Aún puedes reproducir en tu cabeza la voz avergonzada y algo
femenina del emperador cuando se daba cuenta de que estaba desnudo ante
tantísima gente. Qué pudor sentías al ver ese trasero y también, menudo el escalofrío
que te entraba al imaginar que al fantasma de Canterville le habría apetecido hacerte una visita en tu casa. ¡Cuánto miedo a
los espíritus! Sobre todo, a esos tres que visitaban a los viejos tacaños en
Nochebuena. Todavía les temes, aunque quizá ahora más a los viejos tacaños que
a los fantasmas.
Qué repulsión sentías cuando el leñador habría la barriga
del lobo para rescatar a Caperucita y a
su abuela.
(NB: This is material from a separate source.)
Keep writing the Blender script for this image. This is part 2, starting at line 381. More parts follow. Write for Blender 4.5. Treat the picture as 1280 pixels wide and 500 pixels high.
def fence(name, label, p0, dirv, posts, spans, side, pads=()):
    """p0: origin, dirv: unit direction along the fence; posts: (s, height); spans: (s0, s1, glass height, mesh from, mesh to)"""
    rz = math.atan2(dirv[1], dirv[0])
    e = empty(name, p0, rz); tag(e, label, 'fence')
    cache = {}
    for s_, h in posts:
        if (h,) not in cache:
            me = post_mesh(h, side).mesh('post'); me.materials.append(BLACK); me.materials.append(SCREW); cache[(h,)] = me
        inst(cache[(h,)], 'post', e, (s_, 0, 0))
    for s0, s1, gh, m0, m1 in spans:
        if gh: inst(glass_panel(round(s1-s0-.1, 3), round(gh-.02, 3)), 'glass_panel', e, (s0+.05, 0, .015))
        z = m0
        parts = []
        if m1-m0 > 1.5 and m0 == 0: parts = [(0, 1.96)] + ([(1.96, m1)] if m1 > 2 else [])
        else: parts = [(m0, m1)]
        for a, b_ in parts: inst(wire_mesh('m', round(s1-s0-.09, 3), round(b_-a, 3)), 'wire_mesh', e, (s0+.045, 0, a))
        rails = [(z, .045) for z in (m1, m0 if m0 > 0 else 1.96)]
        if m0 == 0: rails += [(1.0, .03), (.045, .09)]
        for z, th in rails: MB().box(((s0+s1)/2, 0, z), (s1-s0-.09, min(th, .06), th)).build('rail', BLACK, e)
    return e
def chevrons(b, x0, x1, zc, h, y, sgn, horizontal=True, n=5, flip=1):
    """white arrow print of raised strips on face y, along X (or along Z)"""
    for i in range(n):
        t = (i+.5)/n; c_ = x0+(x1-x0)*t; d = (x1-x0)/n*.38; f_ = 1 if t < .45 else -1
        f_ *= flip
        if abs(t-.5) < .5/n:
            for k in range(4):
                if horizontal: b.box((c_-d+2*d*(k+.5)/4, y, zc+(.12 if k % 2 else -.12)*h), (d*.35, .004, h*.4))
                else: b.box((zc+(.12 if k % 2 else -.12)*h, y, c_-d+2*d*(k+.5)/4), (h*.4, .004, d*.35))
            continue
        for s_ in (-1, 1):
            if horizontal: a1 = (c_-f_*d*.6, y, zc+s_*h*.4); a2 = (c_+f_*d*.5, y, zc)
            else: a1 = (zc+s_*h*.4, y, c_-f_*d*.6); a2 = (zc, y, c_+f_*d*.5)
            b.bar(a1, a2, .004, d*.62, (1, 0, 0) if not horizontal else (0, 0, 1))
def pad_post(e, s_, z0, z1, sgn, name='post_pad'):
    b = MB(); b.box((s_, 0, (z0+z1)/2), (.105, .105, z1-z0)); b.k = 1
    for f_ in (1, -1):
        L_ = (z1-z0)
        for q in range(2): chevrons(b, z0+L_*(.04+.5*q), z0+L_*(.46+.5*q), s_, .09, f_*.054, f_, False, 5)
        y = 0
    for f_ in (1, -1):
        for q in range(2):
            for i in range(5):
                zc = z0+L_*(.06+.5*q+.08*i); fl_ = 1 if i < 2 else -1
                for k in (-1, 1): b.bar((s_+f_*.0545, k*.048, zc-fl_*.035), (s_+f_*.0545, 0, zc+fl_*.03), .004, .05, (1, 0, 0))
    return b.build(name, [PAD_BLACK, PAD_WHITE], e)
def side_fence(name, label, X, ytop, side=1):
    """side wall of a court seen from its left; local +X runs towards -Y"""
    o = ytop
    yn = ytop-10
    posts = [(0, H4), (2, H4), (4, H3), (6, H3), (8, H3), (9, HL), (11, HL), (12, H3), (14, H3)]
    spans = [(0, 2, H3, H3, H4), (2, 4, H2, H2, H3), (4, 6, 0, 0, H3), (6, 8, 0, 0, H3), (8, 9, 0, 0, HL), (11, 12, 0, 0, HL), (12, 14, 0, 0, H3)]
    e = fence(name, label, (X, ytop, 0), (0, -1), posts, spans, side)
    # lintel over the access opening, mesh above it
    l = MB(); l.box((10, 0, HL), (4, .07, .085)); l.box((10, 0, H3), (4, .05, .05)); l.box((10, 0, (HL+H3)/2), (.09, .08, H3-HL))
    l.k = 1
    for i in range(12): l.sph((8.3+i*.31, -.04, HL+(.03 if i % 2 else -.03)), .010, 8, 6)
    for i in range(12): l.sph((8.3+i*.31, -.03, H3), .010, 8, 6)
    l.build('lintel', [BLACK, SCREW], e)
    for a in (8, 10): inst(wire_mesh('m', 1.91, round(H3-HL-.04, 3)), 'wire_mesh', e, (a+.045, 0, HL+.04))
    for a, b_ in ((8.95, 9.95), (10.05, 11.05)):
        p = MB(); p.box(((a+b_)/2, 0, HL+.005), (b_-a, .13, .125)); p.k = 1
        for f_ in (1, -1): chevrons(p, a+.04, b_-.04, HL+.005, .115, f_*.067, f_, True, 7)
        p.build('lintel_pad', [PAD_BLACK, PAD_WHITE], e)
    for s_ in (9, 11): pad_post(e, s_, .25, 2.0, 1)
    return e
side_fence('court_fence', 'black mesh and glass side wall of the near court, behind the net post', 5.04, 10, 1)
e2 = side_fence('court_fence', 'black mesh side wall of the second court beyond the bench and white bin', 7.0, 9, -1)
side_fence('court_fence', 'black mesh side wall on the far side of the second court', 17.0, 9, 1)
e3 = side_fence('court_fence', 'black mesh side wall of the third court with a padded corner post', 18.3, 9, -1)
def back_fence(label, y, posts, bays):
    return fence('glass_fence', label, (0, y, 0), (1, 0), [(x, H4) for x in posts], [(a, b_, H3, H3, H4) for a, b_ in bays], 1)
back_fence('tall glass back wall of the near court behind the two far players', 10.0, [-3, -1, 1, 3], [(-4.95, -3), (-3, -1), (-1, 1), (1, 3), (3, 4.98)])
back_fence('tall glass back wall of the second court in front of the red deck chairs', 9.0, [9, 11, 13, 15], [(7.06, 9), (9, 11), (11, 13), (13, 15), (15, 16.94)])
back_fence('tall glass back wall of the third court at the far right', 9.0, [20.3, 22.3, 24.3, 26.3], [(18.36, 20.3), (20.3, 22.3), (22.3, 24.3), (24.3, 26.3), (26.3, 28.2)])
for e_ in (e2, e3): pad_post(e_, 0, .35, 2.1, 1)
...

Saldrían hechas una verdadera pena. ¿Y el patito feo? No te parecía
tan feo y odiabas al resto de patitos por burlarse de él. Cuánta ilusión te hacían las hadas, habrías dado lo que fuera por encontrar una fuente de la
buena suerte. Zorros, tortugas y conejos, toda clase de osos; y ratones, a esos
sí que les gustaba protagonizar historias. Ratones de ciudad, ratones de campo,
ratas que presumían todo el día o a las que les iba bien invadir ciudades y
perseguir flautistas. Algo parecido ocurría con los gatos. Con botas, sin
botas, con sonrisas eternas, embrujados, en los tejados o con títulos
nobiliarios. Los cerditos también solían llevarse los mejores papeles. Siempre
escapando de algún depredador. Tan suculentos ellos. Y los lobos, tan
desprestigiados por perseguir a quienes
no debían y después claro, les ocurría lo que les ocurría. Tú solías ponerte de
parte del lobo porque para ti se trataba siempre del mismo, que aparecía en
todos los cuentos. El pobre había soportado al menos dos cirugías sin
anestesia, golpes y quemaduras muy graves. La culpa la tenían los otros,
cerdos, cabritos o niñas con caperuzas rojas por ingenuos.